* **Request**: Using the data below, copy each line that includes the word "scene".

....

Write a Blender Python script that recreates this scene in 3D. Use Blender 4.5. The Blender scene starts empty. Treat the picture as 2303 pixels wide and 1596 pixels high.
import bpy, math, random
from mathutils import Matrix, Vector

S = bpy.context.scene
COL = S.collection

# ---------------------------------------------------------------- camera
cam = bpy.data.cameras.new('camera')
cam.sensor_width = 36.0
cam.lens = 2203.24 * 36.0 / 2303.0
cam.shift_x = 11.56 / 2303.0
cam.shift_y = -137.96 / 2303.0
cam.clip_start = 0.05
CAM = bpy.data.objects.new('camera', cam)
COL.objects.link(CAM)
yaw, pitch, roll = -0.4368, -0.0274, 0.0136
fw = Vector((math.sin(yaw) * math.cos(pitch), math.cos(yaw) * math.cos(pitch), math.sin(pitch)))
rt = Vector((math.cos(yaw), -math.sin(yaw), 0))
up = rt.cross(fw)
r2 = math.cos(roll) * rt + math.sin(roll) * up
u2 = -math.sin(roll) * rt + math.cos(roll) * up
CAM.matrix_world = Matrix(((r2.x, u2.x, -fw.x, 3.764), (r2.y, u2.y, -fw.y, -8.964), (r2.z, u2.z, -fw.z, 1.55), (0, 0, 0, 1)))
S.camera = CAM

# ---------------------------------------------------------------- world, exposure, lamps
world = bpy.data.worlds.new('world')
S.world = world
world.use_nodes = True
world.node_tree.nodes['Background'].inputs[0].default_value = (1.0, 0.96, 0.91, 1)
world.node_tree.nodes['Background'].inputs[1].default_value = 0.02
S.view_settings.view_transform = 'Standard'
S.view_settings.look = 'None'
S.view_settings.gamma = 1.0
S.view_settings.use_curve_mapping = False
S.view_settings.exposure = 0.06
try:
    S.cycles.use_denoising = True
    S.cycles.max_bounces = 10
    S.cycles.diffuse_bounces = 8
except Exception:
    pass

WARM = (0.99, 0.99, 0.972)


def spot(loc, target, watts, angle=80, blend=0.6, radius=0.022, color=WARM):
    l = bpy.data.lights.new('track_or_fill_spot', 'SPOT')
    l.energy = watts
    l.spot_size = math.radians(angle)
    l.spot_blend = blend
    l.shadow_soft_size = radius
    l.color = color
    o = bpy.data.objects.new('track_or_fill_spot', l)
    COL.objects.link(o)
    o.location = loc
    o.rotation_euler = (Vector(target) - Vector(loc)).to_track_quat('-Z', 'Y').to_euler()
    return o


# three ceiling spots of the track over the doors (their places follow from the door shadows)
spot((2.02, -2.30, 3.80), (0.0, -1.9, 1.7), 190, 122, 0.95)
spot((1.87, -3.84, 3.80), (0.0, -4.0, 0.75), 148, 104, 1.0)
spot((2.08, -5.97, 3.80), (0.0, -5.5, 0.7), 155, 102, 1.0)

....

* **Correct response**:
Write a Blender Python script that recreates this scene in 3D. Use Blender 4.5. The Blender scene starts empty. Treat the picture as 2303 pixels wide and 1596 pixels high.
S = bpy.context.scene